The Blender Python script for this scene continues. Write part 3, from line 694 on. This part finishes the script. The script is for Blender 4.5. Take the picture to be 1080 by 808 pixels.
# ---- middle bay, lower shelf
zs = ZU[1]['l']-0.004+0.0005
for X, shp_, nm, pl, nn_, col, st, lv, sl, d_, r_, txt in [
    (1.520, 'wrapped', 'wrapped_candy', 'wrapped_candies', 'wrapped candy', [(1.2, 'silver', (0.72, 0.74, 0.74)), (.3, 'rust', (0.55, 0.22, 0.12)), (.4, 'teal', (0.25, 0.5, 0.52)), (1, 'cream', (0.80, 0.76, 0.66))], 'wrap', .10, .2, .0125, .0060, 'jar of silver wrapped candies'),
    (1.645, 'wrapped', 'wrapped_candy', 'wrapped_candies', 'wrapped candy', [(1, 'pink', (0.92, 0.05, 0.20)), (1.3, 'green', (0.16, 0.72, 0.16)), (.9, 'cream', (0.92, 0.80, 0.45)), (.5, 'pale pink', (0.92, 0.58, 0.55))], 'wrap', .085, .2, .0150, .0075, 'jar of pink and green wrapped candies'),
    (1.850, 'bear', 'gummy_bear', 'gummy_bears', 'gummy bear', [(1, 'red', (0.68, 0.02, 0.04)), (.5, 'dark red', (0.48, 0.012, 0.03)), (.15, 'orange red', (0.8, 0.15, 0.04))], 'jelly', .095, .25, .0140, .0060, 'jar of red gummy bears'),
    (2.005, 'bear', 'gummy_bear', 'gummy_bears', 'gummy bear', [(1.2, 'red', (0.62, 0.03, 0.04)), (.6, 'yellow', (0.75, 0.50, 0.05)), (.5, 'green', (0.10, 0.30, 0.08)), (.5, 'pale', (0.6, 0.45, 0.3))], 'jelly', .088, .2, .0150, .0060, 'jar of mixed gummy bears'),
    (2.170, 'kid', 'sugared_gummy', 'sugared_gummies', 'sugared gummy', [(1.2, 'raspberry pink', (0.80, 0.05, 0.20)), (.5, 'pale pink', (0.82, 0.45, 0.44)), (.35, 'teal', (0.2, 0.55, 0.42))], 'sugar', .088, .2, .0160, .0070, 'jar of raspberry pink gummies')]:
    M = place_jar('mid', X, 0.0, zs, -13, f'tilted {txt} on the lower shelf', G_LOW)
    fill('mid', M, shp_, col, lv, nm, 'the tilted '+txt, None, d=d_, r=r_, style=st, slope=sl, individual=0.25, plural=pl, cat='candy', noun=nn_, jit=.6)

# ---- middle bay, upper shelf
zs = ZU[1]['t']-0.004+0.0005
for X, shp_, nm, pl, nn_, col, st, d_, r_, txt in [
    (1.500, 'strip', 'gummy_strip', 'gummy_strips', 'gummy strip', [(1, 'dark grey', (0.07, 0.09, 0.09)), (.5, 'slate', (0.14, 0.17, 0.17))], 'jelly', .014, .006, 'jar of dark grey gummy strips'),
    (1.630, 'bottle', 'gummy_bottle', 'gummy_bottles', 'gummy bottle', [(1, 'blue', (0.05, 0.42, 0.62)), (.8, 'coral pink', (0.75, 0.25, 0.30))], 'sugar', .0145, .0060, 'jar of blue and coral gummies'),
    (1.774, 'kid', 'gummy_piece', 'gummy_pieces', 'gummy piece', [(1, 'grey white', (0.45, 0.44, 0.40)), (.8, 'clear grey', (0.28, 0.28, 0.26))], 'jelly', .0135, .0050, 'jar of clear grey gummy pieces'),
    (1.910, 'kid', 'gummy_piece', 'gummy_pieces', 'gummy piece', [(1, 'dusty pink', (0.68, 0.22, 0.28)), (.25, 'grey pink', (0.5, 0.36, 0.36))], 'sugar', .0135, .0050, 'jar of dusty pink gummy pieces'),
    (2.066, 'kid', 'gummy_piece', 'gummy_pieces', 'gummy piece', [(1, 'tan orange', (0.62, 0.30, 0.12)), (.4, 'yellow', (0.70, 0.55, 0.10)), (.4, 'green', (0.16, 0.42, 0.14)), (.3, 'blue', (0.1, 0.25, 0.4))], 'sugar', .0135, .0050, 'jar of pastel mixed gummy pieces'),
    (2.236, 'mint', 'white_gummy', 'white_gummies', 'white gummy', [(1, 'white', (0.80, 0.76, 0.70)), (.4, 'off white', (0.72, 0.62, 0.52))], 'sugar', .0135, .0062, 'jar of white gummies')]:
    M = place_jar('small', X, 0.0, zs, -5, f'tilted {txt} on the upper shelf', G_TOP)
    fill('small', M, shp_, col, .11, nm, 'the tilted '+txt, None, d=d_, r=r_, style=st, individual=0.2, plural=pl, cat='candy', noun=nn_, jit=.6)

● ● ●

WORK TO COMPLETE |
The data above must be returned in full, exactly as written.

REPLY |
The Blender Python script for this scene continues. Write part 3, from line 694 on. This part finishes the script. The script is for Blender 4.5. Take the picture to be 1080 by 808 pixels.
# ---- middle bay, lower shelf
zs = ZU[1]['l']-0.004+0.0005
for X, shp_, nm, pl, nn_, col, st, lv, sl, d_, r_, txt in [
    (1.520, 'wrapped', 'wrapped_candy', 'wrapped_candies', 'wrapped candy', [(1.2, 'silver', (0.72, 0.74, 0.74)), (.3, 'rust', (0.55, 0.22, 0.12)), (.4, 'teal', (0.25, 0.5, 0.52)), (1, 'cream', (0.80, 0.76, 0.66))], 'wrap', .10, .2, .0125, .0060, 'jar of silver wrapped candies'),
    (1.645, 'wrapped', 'wrapped_candy', 'wrapped_candies', 'wrapped candy', [(1, 'pink', (0.92, 0.05, 0.20)), (1.3, 'green', (0.16, 0.72, 0.16)), (.9, 'cream', (0.92, 0.80, 0.45)), (.5, 'pale pink', (0.92, 0.58, 0.55))], 'wrap', .085, .2, .0150, .0075, 'jar of pink and green wrapped candies'),
    (1.850, 'bear', 'gummy_bear', 'gummy_bears', 'gummy bear', [(1, 'red', (0.68, 0.02, 0.04)), (.5, 'dark red', (0.48, 0.012, 0.03)), (.15, 'orange red', (0.8, 0.15, 0.04))], 'jelly', .095, .25, .0140, .0060, 'jar of red gummy bears'),
    (2.005, 'bear', 'gummy_bear', 'gummy_bears', 'gummy bear', [(1.2, 'red', (0.62, 0.03, 0.04)), (.6, 'yellow', (0.75, 0.50, 0.05)), (.5, 'green', (0.10, 0.30, 0.08)), (.5, 'pale', (0.6, 0.45, 0.3))], 'jelly', .088, .2, .0150, .0060, 'jar of mixed gummy bears'),
    (2.170, 'kid', 'sugared_gummy', 'sugared_gummies', 'sugared gummy', [(1.2, 'raspberry pink', (0.80, 0.05, 0.20)), (.5, 'pale pink', (0.82, 0.45, 0.44)), (.35, 'teal', (0.2, 0.55, 0.42))], 'sugar', .088, .2, .0160, .0070, 'jar of raspberry pink gummies')]:
    M = place_jar('mid', X, 0.0, zs, -13, f'tilted {txt} on the lower shelf', G_LOW)
    fill('mid', M, shp_, col, lv, nm, 'the tilted '+txt, None, d=d_, r=r_, style=st, slope=sl, individual=0.25, plural=pl, cat='candy', noun=nn_, jit=.6)

# ---- middle bay, upper shelf
zs = ZU[1]['t']-0.004+0.0005
for X, shp_, nm, pl, nn_, col, st, d_, r_, txt in [
    (1.500, 'strip', 'gummy_strip', 'gummy_strips', 'gummy strip', [(1, 'dark grey', (0.07, 0.09, 0.09)), (.5, 'slate', (0.14, 0.17, 0.17))], 'jelly', .014, .006, 'jar of dark grey gummy strips'),
    (1.630, 'bottle', 'gummy_bottle', 'gummy_bottles', 'gummy bottle', [(1, 'blue', (0.05, 0.42, 0.62)), (.8, 'coral pink', (0.75, 0.25, 0.30))], 'sugar', .0145, .0060, 'jar of blue and coral gummies'),
    (1.774, 'kid', 'gummy_piece', 'gummy_pieces', 'gummy piece', [(1, 'grey white', (0.45, 0.44, 0.40)), (.8, 'clear grey', (0.28, 0.28, 0.26))], 'jelly', .0135, .0050, 'jar of clear grey gummy pieces'),
    (1.910, 'kid', 'gummy_piece', 'gummy_pieces', 'gummy piece', [(1, 'dusty pink', (0.68, 0.22, 0.28)), (.25, 'grey pink', (0.5, 0.36, 0.36))], 'sugar', .0135, .0050, 'jar of dusty pink gummy pieces'),
    (2.066, 'kid', 'gummy_piece', 'gummy_pieces', 'gummy piece', [(1, 'tan orange', (0.62, 0.30, 0.12)), (.4, 'yellow', (0.70, 0.55, 0.10)), (.4, 'green', (0.16, 0.42, 0.14)), (.3, 'blue', (0.1, 0.25, 0.4))], 'sugar', .0135, .0050, 'jar of pastel mixed gummy pieces'),
    (2.236, 'mint', 'white_gummy', 'white_gummies', 'white gummy', [(1, 'white', (0.80, 0.76, 0.70)), (.4, 'off white', (0.72, 0.62, 0.52))], 'sugar', .0135, .0062, 'jar of white gummies')]:
    M = place_jar('small', X, 0.0, zs, -5, f'tilted {txt} on the upper shelf', G_TOP)
    fill('small', M, shp_, col, .11, nm, 'the tilted '+txt, None, d=d_, r=r_, style=st, individual=0.2, plural=pl, cat='candy', noun=nn_, jit=.6)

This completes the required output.